Behâeddîn Zekeriyyâ hazretleri “rahmetullahi aleyh”, tevâzu sâhibi olup, kendini üzenlere karşı “sabır küpü” gibiydi.
Hattâ kendisine kötülük eden insanlara bile, büyük ihsânlar ve ikrâmlarla cevap verirdi.
Bir sohbette;
“Kardeşlerim! Allahü teâlâ sevdiği kullarını imtihana tâbi tutar, sabrederlerse imtihanı kazanırlar” buyurdu.
Ve ilâve etti:
“Öyleyse kulların cefâsından üzülmemeli, karşılık vermemeli, sabretmelidir, hattâ sabretmekle kalmayıp, onlara ‘gül demeti’ sunmalıdır ayrıca.”
● ● ●
Bu zât hayli “zengin” olup, malı serveti çoktu. Bu yüzden dedikodu yaparlardı hakkında.
Şöyle ki;
“Bu nasıl evliyâdır?

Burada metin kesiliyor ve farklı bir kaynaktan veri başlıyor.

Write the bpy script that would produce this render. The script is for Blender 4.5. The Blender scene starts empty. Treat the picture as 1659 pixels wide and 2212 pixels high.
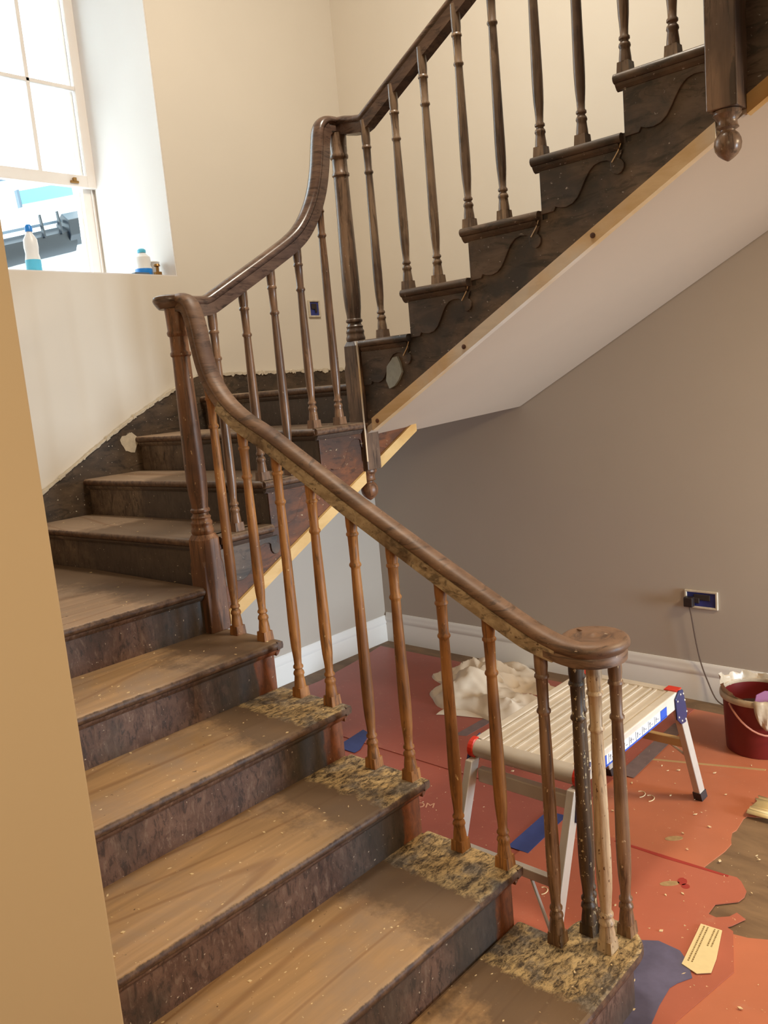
import bpy, math, random
from mathutils import Vector, Matrix, noise
random.seed(7)
sc = bpy.context.scene
COL = sc.collection
PI = math.pi

# ------------------------------------------------------------------ camera
CAM = Vector((-1.8262, -2.6407, 1.8013))
YAW, PITCH, ROLL, FPX = [math.radians(47.0882), math.radians(8.8784), math.radians(-5.1355), 1809.7]
d = Vector((math.sin(YAW)*math.cos(PITCH), math.cos(YAW)*math.cos(PITCH), -math.sin(PITCH)))
rt = Vector((math.cos(YAW), -math.sin(YAW), 0)); up = rt.cross(d)
r2 = rt*math.cos(ROLL) + up*math.sin(ROLL); u2 = up*math.cos(ROLL) - rt*math.sin(ROLL)
cd = bpy.data.cameras.new('camera'); cam = bpy.data.objects.new('camera', cd); COL.objects.link(cam)
cd.sensor_fit = 'VERTICAL'; cd.sensor_height = 36; cd.lens = FPX/2212*36; cd.clip_start = 0.02
cam.matrix_world = Matrix(((r2.x, u2.x, -d.x, CAM.x), (r2.y, u2.y, -d.y, CAM.y), (r2.z, u2.z, -d.z, CAM.z), (0, 0, 0, 1)))
sc.camera = cam

# ------------------------------------------------------------------ light, world, exposure
sc.view_settings.view_transform = 'Standard'; sc.view_settings.look = 'None'
sc.view_settings.exposure = 0.64; sc.view_settings.gamma = 1
w = bpy.data.worlds.new('sky'); sc.world = w; w.use_nodes = True
bg = w.node_tree.nodes['Background']; bg.inputs[0].default_value = (0.76, 0.93, 1.0, 1); bg.inputs[1].default_value = 4.6

def area(name, loc, target, size, energy, col, size_y=None, spread=PI):
    l = bpy.data.lights.new(name, 'AREA'); l.energy = energy; l.color = col; l.size = size
    if size_y: l.shape = 'RECTANGLE'; l.size_y = size_y
    o = bpy.data.objects.new(name, l); COL.objects.link(o); o.location = loc
    o.rotation_euler = (Vector(target)-Vector(loc)).to_track_quat('-Z', 'Y').to_euler()
    l.spread = spread
    return o
area('hall_ceiling_lamp', (-1.95, -2.9, 2.62), (-1.7, -2.5, 0), 0.5, 20, (1.0, 0.76, 0.46))
area('hall_far_lamp', (1.3, -3.3, 2.62), (1.3, -3.0, 0), 0.5, 44, (1.0, 0.78, 0.5))
area('stair_ceiling_lamp', (0.6, -1.0, 4.7), (0.9, 0.6, 1.5), 0.6, 47, (1.0, 0.90, 0.74))
area('entrance_daylight', (1.7, -5.7, 0.9), (1.35, 1.2, 0.55), 0.9, 26, (0.70, 0.86, 1.0), 1.5, math.radians(60))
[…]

Hepimizden daha çok malı mülkü var” derlerdi.
O, bunları işitti.
Ve sevdiklerine;
“Ey insanlar! Hak teâlâ dünyâyı hiç sevmiyor. Dünyânın tamâmının kıymeti olmayınca, bir kısmının ehemmiyeti olur mu?” buyurdu.
Ve ekledi:
“Evet, bizde dünyâlık çok. Ama muhabbeti hiç yoktur kalbimizde.”
● ● ●
Bir gün de sohbette;
“Hakîkî müminlerde şu iki haslet olmaz. Biri ‘kötü ahlâk’, diğeri ‘cimri’ olmaktır” buyurdu.